Georg Riedel is the Frank Sinatra of the stemware business. Selling glasses should be a fairly mundane business but the 63-year-old Austrian is a showman, more like ‘ol blue eyes’ than possibly he would care to admit.
Last night at the Lord’s cricket ground in London, Riedel conducted one of his tours de forces. He had a packed crowd of attentive, affluent wine drinkers ‘tasting’ water out of his wine glasses and eating chocolate almost out of his hand. We all know dark chocolate goes with Cabernet but white chocolate with Pinot Noir? The man is a stemware genius. Saying the 10th generation Riedel is just selling wine glasses is like saying Sinatra was just another night club crooner.
In his clipped, ‘korrect’, Austrian accent with occasional slips into New York, New York, the man kept telling the punters that it was science or specifically physics as to why Pinot tasted crap in a Cabernet glass, OK in a Syrah glass but superlative in his Pinot glass.
He kept calling his elegant Vitis glasses “just tools, delivering the business, attracting your senses”. He was at pains to emphasis that the glasses will not make “mediocre wine taste like a first growth” but the correct glass will improve the wine.
He is a bit of an iconoclast. He started by saying “room temperature is the same in Anchorage, on the Equator (not for everyone, Georg) and in Singapore – 24°C. He pronounced that 24°C is 6°C too high for red wine and everyone should put their bottle in a bucket of water with a few knobs of ice.
In an unsheathing one of his phallic looking decanters, Riedel drew gasps from the audience when he started shaking the wine like it was a Whisky Sour. We then got that gap-toothed grin that looks as though it could kill. He took off his lapel microphone and put it to the top of the decanter and the audience heard the wine cackling.
“That is the CO2 ladies and gentlemen," he almost cackled himself.
“A young wine is like a horse,” he said. “It is extremely vibrant. It needs taming.
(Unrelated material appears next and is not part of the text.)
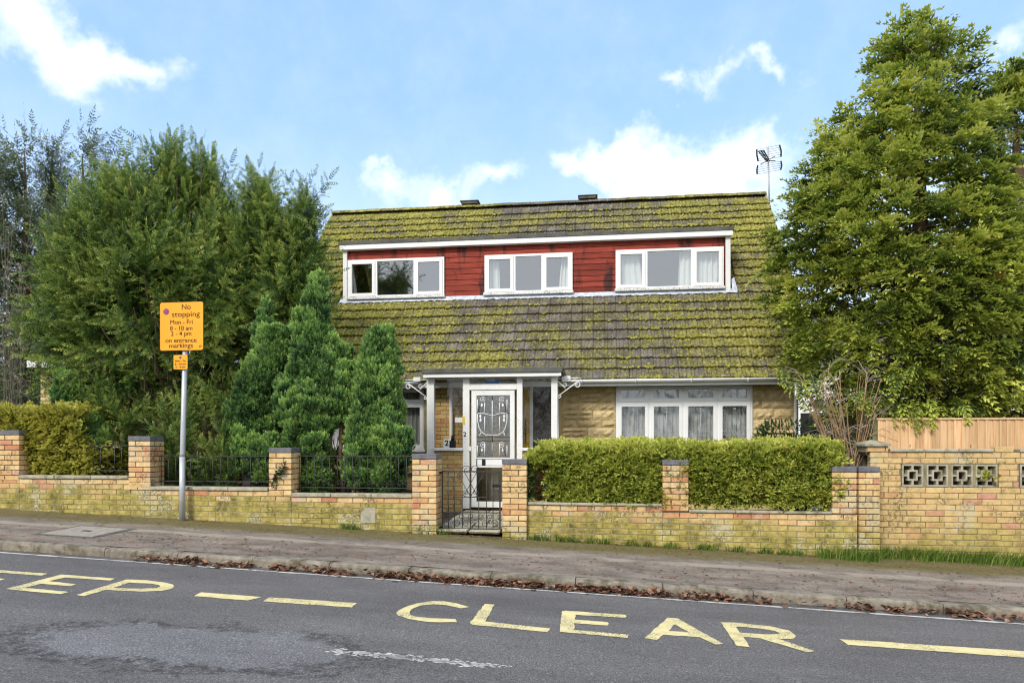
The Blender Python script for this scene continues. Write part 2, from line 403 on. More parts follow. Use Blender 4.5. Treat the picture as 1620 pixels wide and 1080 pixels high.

It has lots of life, the edges need bevelling and we need to reduce the tannins.” Lord knows how many decanters he sold on the strength of that.
To anyone who loves wine but has not come across Riedel before, it is little short of a life-changing event when it comes to wine service.The stemware equivalent of Saul of Tarsus on the road to Damascus. He and son Maximilian talk to 40,000 people a year. Spreading the word. He proved, ‘beyond reasonable doubt’ that the proper varietal-specific glass will show the wine at its best. I have done the ‘Riedel demonstration’ with the most sceptical, cynical of friends and even he had to acknowledge that the appropriate glass improved both the smell and the taste of the wine.
Liking Riedel glasses is a bit like being a Scientologist or a Moonie. Having a glass of wine now ‘in the korrect glass’ is verging on the sacramental… Well, Georg Riedel does it his way. Follow the path. It is almost ironic, the Riedel roadshow was held at Lord’s.